We have used this ‘3rd option at both the recent North Vancouver and Fraser River Delta sites. An artificial site was installed or a tree modified near the ‘destroyed site’ and a tree was modified elsewhere.  While the government suggested the transplanting of an eagles nest to a nearby tree in Surrey a few years back, it was the optional tree 400 meters away that was modified that was the eagle’s choice.  Similarly, it was the optional nest built at McKay Creek in North Vancouver that was outside the original eagle territory that has been selected for another North Vancouver mitigation. More recently, at the recent Beedie Delta site we modified two trees near the original nest site (one of which is apparently going to be used for 2017) but I also found another tree in Delta to modify. While this site is only two months old (at his writing) and a new territory,   adults have already been seen at the territory. Here we seem to have held the original pair at the original territory and encouraged another pair at a new territory. The eagles won and won, and the developers have indicated a great satisfaction in the whole effort.

My point is quite simple.  The mitigation should encourage eagles to retain their original territory, the place they have selected as having adequate food, protection and nesting habitat to succeed. When mitigation is required we should be aiming at improving the generally constantly degraded bald eagle habitat and try to both retain eagles in their original habitat and to also encourage them in areas that have also lost them  — or at least could sustain them if the nesting options were increased.
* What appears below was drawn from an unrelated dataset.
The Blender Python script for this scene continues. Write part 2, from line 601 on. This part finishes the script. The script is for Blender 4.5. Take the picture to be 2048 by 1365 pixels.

So what I propose is to establish a “Bald Eagle Nest — Tree Bank”  a bank of modifiable trees that can encourage  bald eagles to finish the nest. This Tree Bank could be anywhere but our proposal is meant to apply to the heavily disturbed ecology of Greater Vancouver and the Lower Fraser Valley where the limiting element to bald eagle nesting success is the loss of trees capable of supporting their nests.

We would survey the lower mainland government lands and private property.  We would find trees that could be modified to accommodate bald eagle nests. These trees could be utilized by people wishing to support a bald eagle nest or be required to mitigate some bald eagle nest or habitat loss.  I can see this project revealing 50 to 100 trees that would effectively support bald eagle nests spread throughout the lower mainland. We would attempt to find trees in all or most of the lower mainland municipalities. The choice of trees would favor trees that are presently outside existing territories or even within bald eagle territories so some alternative tree is ready.  This BENTB could be utilized even when an existing nest tree is lost due to wind or natural causes. This event happened at our Delta 2 Site the previous September when a freak storm snapped our Delta 2 nest tree in half. Within 24 hours we had rebuilt a nest in a nearby tree and when the parents returned to the territory 2 weeks later from migration they instantly accepted our new modified tree.  Literally the same thing happened at our White Rock nest cam site. The nest fell and when the adults returned we had given them a new modified tree and they accepted this within 2 days. We understand how to give eagles a suitable nest structure on which to continue building their home.

This ‘modifiable tree bank’  could be a totally separate resource or it could become part of and perhaps receive funding from another Hancock Wildlife Foundation proposal:  the Bald Eagle Nest & Habitat Mitigation Fund.